Tse also weighed in on the political development in Hong Kong, and, in 1902, pushed for popular representation for Chinese in Hong Kong, insisting the Chinese representatives sitting in the Legislative Council should be elected by the people, instead of being nominated by the governor.

Members of Hing Chung Hui Party. Left, Tse Tsan Tai, right, Sun Yat Sin.

“It is a fact, and a glaring one,” he wrote, “that the past and present representatives of the Chinese have been more or less government automatons. How could it be otherwise, seeing that they were nominated and appointed by the government?”

Tse’s acquaintances amounted to a historical Who’s Who of contemporary China and Hong Kong.

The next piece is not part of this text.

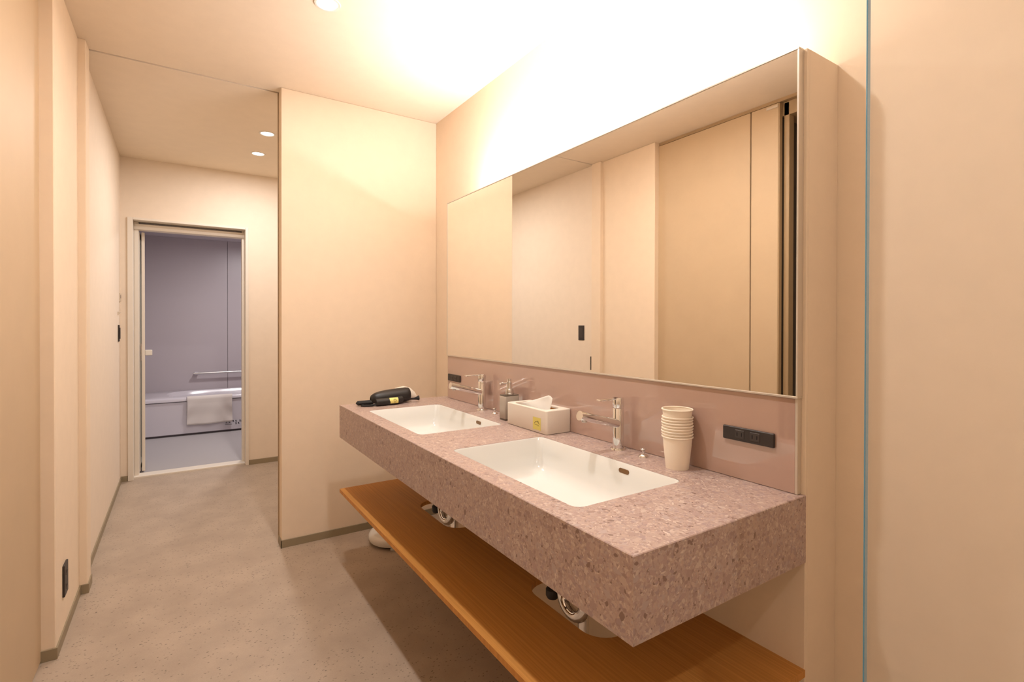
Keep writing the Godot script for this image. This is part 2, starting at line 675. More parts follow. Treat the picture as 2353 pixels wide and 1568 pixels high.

During a meeting in Hong Kong in 1896, Tse discussed with Kang You-wei – an intellectual who proposed that the country follow the constitutional models of Japan and Britain – the possibility of joining forces to promote reform in China.

Kang inspired the young Guangxu Emperor of the Qing dynasty to adopt many of his ideas during the Hundred Days’ Reform in 1898. But the short-lived reform was aborted after the Empress Dowager Cixi put the emperor under house arrest.

Tse spoke highly of Kang, describing the latter as “a man of superior intelligence” and “the most learned progressive Chinese scholar of modern China”.

Tse was a close friend of George Morrison, The Times correspondent in Beijing from 1897 until 1912, and a supporter of the 1911 revolution led by Sun. In 1912, Morrison became a political adviser to Yuan Shikai, then president of the Republic of China.

In 1898, Tse founded the Chinese Club, the Chinese business community’s answer to their exclusion from existing clubs by whites. Among the celebrities who joined the club were Ho Kai, a barrister and the first Chinese to become an executive councillor, and Robert Ho Tung, chief comprador of Jardine Matheson.

Tse died, aged 66, in 1938, and was buried in the Chinese Christian Cemetery in Pok Fu Lam.